§ Exercise brief
Transcribe every record that appears below, exactly and in full.

• • • • •

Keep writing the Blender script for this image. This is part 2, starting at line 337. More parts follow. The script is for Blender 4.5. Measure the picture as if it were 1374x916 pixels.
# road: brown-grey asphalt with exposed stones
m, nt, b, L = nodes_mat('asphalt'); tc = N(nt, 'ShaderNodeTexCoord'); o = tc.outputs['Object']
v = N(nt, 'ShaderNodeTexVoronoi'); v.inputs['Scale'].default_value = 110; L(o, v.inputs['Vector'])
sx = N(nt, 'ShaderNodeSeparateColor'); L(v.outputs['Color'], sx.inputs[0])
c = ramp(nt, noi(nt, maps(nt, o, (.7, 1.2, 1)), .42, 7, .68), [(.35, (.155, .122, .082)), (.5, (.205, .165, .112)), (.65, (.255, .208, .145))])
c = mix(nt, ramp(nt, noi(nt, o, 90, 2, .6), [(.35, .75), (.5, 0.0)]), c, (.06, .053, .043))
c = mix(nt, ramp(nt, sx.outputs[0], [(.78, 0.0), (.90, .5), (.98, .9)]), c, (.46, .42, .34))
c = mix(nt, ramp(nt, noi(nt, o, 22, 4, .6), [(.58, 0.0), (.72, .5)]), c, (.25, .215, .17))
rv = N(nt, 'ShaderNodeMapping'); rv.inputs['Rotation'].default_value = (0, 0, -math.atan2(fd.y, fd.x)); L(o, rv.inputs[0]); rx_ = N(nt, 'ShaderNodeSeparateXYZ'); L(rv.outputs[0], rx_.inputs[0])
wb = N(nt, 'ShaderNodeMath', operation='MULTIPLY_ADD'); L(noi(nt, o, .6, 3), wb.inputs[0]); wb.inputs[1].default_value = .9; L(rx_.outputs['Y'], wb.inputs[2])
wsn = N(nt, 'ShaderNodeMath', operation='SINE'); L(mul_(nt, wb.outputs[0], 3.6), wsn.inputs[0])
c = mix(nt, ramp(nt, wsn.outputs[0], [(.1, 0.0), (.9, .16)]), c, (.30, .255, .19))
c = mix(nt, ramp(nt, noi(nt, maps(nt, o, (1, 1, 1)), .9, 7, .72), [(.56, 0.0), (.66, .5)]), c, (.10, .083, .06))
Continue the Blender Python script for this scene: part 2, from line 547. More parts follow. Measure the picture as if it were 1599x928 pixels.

• • • • •

§ Answer to the problem
Keep writing the Blender script for this image. This is part 2, starting at line 337. More parts follow. The script is for Blender 4.5. Measure the picture as if it were 1374x916 pixels.
# road: brown-grey asphalt with exposed stones
m, nt, b, L = nodes_mat('asphalt'); tc = N(nt, 'ShaderNodeTexCoord'); o = tc.outputs['Object']
v = N(nt, 'ShaderNodeTexVoronoi'); v.inputs['Scale'].default_value = 110; L(o, v.inputs['Vector'])
sx = N(nt, 'ShaderNodeSeparateColor'); L(v.outputs['Color'], sx.inputs[0])
c = ramp(nt, noi(nt, maps(nt, o, (.7, 1.2, 1)), .42, 7, .68), [(.35, (.155, .122, .082)), (.5, (.205, .165, .112)), (.65, (.255, .208, .145))])
c = mix(nt, ramp(nt, noi(nt, o, 90, 2, .6), [(.35, .75), (.5, 0.0)]), c, (.06, .053, .043))
c = mix(nt, ramp(nt, sx.outputs[0], [(.78, 0.0), (.90, .5), (.98, .9)]), c, (.46, .42, .34))
c = mix(nt, ramp(nt, noi(nt, o, 22, 4, .6), [(.58, 0.0), (.72, .5)]), c, (.25, .215, .17))
rv = N(nt, 'ShaderNodeMapping'); rv.inputs['Rotation'].default_value = (0, 0, -math.atan2(fd.y, fd.x)); L(o, rv.inputs[0]); rx_ = N(nt, 'ShaderNodeSeparateXYZ'); L(rv.outputs[0], rx_.inputs[0])
wb = N(nt, 'ShaderNodeMath', operation='MULTIPLY_ADD'); L(noi(nt, o, .6, 3), wb.inputs[0]); wb.inputs[1].default_value = .9; L(rx_.outputs['Y'], wb.inputs[2])
wsn = N(nt, 'ShaderNodeMath', operation='SINE'); L(mul_(nt, wb.outputs[0], 3.6), wsn.inputs[0])
c = mix(nt, ramp(nt, wsn.outputs[0], [(.1, 0.0), (.9, .16)]), c, (.30, .255, .19))
c = mix(nt, ramp(nt, noi(nt, maps(nt, o, (1, 1, 1)), .9, 7, .72), [(.56, 0.0), (.66, .5)]), c, (.10, .083, .06))
Continue the Blender Python script for this scene: part 2, from line 547. More parts follow. Measure the picture as if it were 1599x928 pixels.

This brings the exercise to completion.